In konkreten Sache hatte die B. AG hatte gegen die A. AG eine Patentverletzungsklage vor dem Bundespatentgericht erhoben und die Verletzung von drei europäischen Patenten durch die Einweg-Injektionspens der A. AG geltend gemacht. In diesem Verfahren (O2017_022) agierte Tobias Bremi als Referent. Er ist ein im Teilpensum tätiger hauptamtlicher Richter und gleichzeitig Patentanwalt und Partner in der Kanzlei E. AG (E.). In seinem Fachrichtervotum hatte er den Standpunkt vertreten, dass eines der Patente rechtsbeständig und verletzt sei.

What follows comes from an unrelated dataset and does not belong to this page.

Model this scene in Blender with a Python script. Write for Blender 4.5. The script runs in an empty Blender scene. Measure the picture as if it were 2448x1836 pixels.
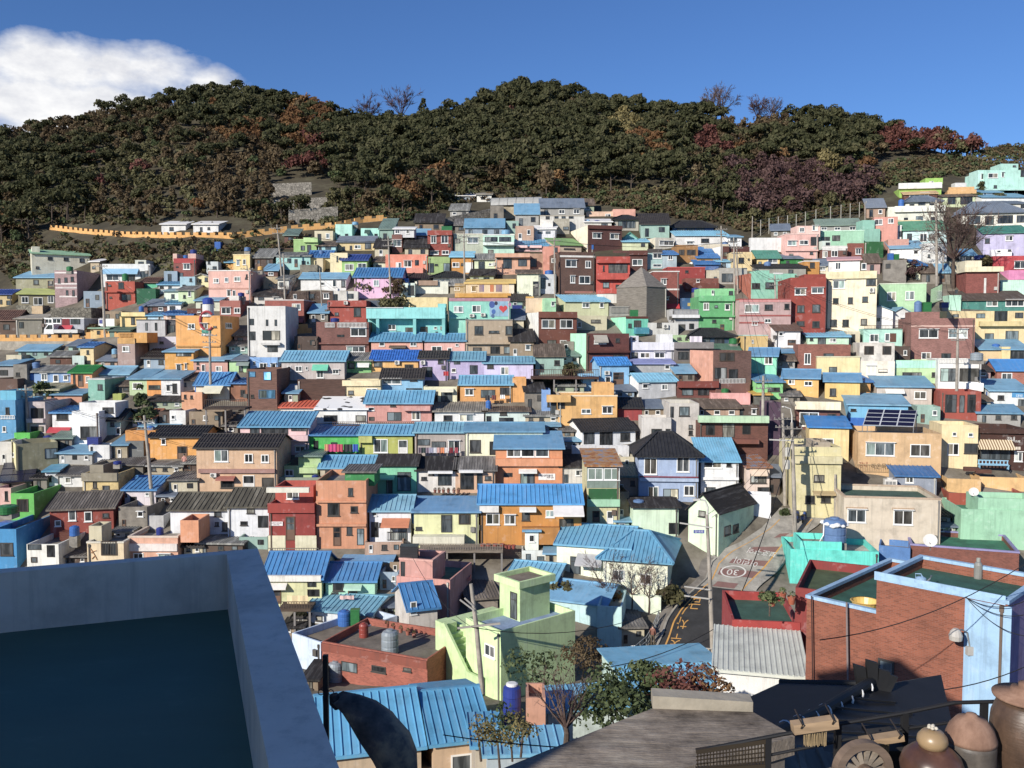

Beim Bundespatentgericht wurde später eine weitere Patentverletzungsklage gegen A. eingereicht. In diesem Verfahren machte eine Drittgesellschaft die Verletzung ihres Patents durch die gleichen Injektionspens der A. geltend. Bundespatentrichter Tobias Bremi war in diesem zweiten Patentverletzungsverfahren (O2020_001) weder als Richter tätig, noch trat die Kanzlei, in welcher er Partner ist, als Rechtsvertreterin einer der Prozessparteien auf. Die Kanzlei E. war aber als Zustelldomizil-Vertreterin von Patenten der Drittgesellschaft beim IGE vorgemerkt.

Prozess-History

  • Die vorstehende Sachlage veranlasste die A. AG, im ersten Patentverletzungsverfahren gegen Richter Tobias Bremi ein Ausstandsgesuch zu stellen.
  • Das Bundespatentgericht wies das Ausstandsgesuch der A. AG ab.
  • Die A. AG gelangte mit Beschwerde in Zivilsachen an das Bundesgericht.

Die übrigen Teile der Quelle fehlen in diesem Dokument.